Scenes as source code
——
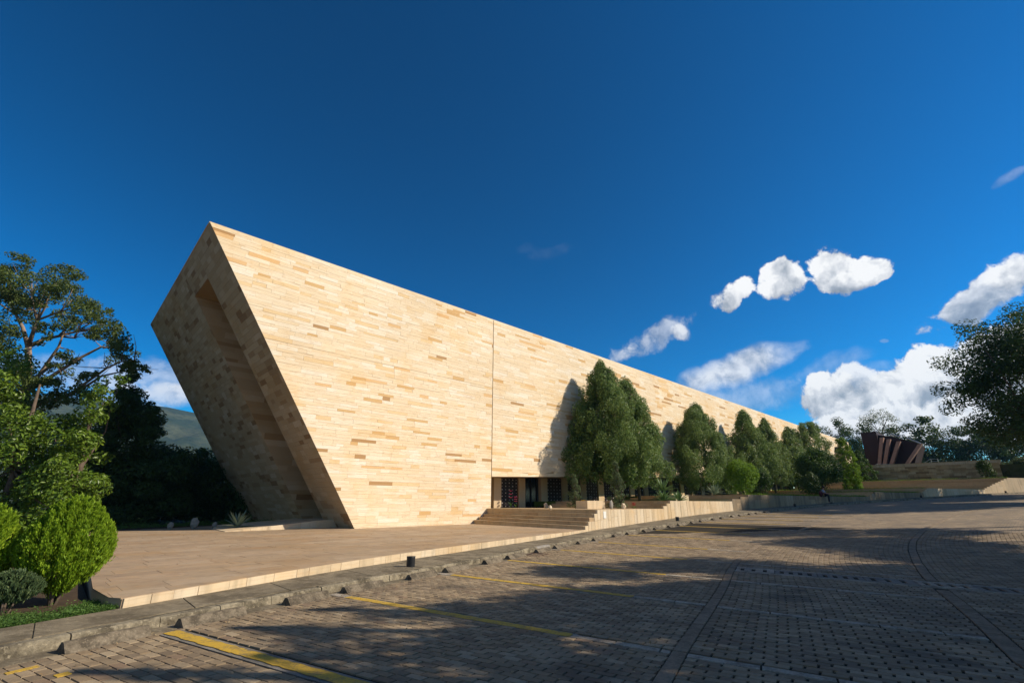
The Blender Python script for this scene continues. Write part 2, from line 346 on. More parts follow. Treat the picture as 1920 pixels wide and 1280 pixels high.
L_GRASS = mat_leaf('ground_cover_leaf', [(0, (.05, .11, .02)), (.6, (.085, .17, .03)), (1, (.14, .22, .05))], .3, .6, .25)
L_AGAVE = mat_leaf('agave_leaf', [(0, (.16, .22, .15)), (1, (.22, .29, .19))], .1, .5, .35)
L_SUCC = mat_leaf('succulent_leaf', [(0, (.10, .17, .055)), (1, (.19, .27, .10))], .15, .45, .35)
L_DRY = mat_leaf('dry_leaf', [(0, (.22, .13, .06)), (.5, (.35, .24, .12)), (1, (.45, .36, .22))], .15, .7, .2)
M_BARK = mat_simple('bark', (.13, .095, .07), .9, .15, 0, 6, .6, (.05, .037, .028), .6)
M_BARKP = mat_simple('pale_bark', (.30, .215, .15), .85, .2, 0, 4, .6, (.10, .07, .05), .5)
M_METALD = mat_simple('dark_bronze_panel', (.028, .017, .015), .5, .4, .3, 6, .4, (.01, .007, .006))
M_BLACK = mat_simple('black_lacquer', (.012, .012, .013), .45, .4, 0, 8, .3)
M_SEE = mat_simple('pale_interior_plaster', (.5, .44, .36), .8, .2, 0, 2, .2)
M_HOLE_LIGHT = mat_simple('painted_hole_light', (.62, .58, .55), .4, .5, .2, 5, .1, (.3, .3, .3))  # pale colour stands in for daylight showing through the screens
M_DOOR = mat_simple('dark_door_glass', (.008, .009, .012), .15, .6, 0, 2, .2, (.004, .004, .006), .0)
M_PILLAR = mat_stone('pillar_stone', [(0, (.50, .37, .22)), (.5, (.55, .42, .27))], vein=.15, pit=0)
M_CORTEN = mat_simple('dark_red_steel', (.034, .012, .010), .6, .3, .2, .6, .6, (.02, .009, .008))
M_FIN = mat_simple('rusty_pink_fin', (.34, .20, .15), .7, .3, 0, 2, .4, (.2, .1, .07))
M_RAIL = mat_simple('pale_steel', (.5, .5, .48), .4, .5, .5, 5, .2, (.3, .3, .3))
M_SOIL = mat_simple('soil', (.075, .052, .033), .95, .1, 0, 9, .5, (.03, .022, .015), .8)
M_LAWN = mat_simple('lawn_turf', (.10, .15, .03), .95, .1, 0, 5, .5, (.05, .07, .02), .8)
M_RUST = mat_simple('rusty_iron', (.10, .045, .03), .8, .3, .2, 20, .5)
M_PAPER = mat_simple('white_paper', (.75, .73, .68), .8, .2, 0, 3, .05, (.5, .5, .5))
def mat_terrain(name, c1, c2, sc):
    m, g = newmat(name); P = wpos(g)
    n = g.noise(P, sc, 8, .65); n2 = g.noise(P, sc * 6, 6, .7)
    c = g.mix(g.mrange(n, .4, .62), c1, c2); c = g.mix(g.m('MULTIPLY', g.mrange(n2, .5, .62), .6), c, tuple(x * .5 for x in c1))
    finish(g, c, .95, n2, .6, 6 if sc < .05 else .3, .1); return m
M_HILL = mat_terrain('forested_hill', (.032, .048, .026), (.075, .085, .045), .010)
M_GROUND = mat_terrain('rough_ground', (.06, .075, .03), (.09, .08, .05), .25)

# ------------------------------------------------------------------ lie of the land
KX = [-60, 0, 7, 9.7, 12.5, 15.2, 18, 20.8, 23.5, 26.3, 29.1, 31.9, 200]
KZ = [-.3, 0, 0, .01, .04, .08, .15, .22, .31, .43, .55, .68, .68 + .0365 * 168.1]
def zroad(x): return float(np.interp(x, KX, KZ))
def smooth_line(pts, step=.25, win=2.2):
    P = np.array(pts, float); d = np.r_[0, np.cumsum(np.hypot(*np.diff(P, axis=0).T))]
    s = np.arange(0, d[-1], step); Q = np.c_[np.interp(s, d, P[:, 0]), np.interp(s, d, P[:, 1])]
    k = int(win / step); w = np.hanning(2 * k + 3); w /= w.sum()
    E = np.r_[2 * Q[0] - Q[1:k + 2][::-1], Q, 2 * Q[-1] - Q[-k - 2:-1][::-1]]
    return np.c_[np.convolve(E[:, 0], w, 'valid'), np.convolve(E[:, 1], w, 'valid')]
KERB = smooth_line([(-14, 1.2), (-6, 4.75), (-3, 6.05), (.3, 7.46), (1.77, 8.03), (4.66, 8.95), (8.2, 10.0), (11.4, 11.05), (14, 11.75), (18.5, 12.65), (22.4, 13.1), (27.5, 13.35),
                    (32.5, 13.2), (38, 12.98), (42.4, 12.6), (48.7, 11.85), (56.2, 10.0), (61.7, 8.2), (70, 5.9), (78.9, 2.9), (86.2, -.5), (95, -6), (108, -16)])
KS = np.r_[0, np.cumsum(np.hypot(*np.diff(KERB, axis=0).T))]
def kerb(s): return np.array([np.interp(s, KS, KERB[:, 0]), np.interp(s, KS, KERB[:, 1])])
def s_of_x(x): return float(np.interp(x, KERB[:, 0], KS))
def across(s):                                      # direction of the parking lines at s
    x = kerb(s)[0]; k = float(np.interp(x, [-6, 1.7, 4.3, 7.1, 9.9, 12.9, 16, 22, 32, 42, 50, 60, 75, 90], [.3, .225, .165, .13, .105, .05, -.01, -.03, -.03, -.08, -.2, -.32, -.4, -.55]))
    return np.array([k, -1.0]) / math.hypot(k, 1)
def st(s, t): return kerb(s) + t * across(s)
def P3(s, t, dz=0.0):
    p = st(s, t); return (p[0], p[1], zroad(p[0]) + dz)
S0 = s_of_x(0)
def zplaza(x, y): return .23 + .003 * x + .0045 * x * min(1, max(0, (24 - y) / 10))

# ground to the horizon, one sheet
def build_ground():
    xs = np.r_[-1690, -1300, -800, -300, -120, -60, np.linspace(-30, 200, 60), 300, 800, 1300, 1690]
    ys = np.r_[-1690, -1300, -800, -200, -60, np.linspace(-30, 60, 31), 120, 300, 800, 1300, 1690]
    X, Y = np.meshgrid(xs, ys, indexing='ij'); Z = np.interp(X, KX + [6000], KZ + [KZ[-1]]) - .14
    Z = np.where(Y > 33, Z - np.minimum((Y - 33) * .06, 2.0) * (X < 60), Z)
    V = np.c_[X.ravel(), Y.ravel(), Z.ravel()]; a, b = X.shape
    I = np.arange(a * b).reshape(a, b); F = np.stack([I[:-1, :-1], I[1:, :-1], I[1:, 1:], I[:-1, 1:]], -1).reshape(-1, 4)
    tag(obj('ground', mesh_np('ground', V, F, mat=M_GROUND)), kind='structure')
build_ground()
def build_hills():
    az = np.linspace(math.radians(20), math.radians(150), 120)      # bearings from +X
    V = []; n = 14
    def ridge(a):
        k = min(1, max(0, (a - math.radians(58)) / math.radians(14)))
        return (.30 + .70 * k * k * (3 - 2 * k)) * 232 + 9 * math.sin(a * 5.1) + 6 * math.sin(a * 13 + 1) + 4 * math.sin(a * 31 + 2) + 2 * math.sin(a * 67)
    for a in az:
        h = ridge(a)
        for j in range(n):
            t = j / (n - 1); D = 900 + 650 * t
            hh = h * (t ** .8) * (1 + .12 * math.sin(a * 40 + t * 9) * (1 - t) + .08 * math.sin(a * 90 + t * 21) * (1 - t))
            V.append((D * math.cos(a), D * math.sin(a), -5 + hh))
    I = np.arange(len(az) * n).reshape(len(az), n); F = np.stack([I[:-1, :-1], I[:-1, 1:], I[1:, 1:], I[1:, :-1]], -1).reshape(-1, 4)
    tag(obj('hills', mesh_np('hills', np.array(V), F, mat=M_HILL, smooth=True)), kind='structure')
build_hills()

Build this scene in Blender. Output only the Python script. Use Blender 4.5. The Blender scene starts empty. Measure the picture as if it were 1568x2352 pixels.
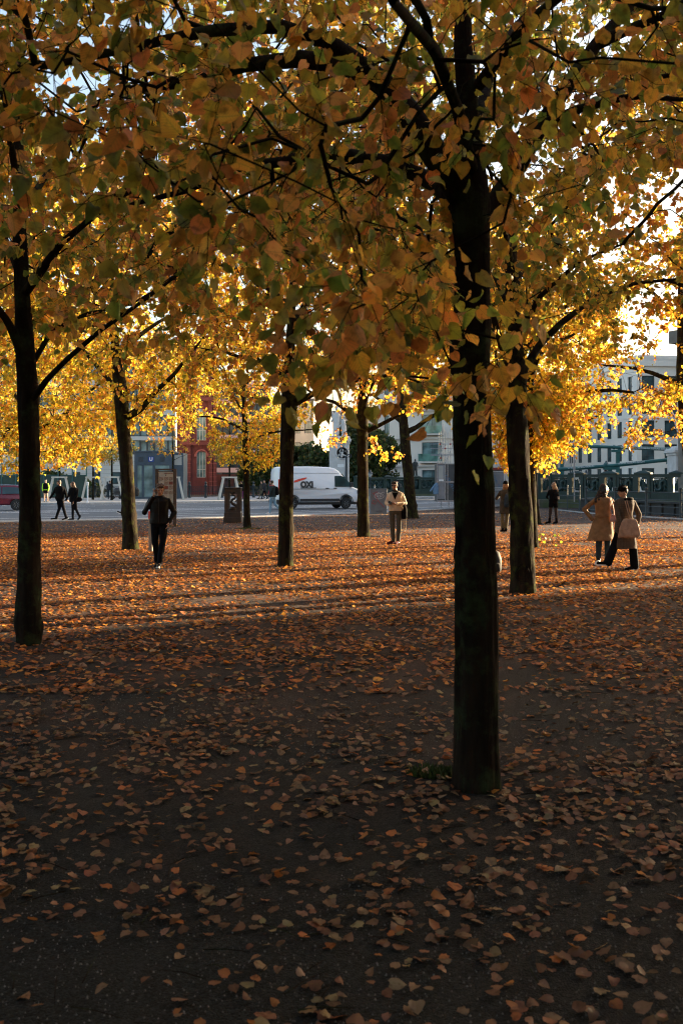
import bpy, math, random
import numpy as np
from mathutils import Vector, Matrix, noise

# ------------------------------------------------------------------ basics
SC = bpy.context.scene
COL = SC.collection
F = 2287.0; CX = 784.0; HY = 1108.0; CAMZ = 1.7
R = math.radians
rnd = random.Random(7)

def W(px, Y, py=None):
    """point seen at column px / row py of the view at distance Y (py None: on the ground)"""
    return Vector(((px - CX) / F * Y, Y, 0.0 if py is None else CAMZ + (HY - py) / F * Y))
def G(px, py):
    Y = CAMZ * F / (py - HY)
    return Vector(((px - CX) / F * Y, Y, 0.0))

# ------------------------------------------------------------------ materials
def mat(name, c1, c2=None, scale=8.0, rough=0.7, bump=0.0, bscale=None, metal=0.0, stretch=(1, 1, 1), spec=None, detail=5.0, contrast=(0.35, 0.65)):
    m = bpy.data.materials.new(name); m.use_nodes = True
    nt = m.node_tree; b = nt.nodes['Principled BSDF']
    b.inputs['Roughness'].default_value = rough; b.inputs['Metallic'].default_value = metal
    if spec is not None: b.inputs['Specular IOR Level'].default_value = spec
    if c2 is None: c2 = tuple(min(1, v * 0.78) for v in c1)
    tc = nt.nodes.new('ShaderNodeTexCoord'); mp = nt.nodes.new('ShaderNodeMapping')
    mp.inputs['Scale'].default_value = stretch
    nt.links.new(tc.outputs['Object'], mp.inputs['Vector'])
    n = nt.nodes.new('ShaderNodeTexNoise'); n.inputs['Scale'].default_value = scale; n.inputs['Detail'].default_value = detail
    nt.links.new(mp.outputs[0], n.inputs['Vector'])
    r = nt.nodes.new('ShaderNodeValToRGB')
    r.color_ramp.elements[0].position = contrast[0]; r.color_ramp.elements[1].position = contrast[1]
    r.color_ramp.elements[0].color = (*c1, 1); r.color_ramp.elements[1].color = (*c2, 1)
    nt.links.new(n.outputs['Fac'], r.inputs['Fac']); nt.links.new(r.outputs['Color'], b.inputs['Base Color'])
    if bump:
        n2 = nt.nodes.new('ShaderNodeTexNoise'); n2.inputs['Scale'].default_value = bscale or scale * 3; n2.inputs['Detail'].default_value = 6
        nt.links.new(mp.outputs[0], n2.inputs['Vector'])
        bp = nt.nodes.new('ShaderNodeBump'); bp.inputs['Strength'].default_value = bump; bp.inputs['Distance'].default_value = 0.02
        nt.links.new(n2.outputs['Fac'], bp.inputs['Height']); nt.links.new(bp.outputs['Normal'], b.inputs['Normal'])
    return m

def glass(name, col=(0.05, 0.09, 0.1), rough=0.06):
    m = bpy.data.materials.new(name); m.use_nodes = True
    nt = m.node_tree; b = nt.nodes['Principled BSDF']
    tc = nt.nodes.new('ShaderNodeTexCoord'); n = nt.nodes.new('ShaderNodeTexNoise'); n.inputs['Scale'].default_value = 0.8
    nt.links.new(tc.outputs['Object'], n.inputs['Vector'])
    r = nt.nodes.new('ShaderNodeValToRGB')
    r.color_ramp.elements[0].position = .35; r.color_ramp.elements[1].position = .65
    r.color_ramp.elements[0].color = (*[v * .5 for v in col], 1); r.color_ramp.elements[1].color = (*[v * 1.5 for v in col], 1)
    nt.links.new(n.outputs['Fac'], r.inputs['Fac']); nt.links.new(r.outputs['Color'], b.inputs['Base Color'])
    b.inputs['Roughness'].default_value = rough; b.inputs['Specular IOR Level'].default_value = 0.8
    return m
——
● STATED TASK: Extract the part of the records that opens with the line containing "Build this scene" and closes with the line containing "return Vector(((px - CX) / F * Y, Y, 0.0))". Take only those lines, exactly, and no pictures.

● FINISHED ANSWER:
Build this scene in Blender. Output only the Python script. Use Blender 4.5. The Blender scene starts empty. Measure the picture as if it were 1568x2352 pixels.
import bpy, math, random
import numpy as np
from mathutils import Vector, Matrix, noise

# ------------------------------------------------------------------ basics
SC = bpy.context.scene
COL = SC.collection
F = 2287.0; CX = 784.0; HY = 1108.0; CAMZ = 1.7
R = math.radians
rnd = random.Random(7)

def W(px, Y, py=None):
    """point seen at column px / row py of the view at distance Y (py None: on the ground)"""
    return Vector(((px - CX) / F * Y, Y, 0.0 if py is None else CAMZ + (HY - py) / F * Y))
def G(px, py):
    Y = CAMZ * F / (py - HY)
    return Vector(((px - CX) / F * Y, Y, 0.0))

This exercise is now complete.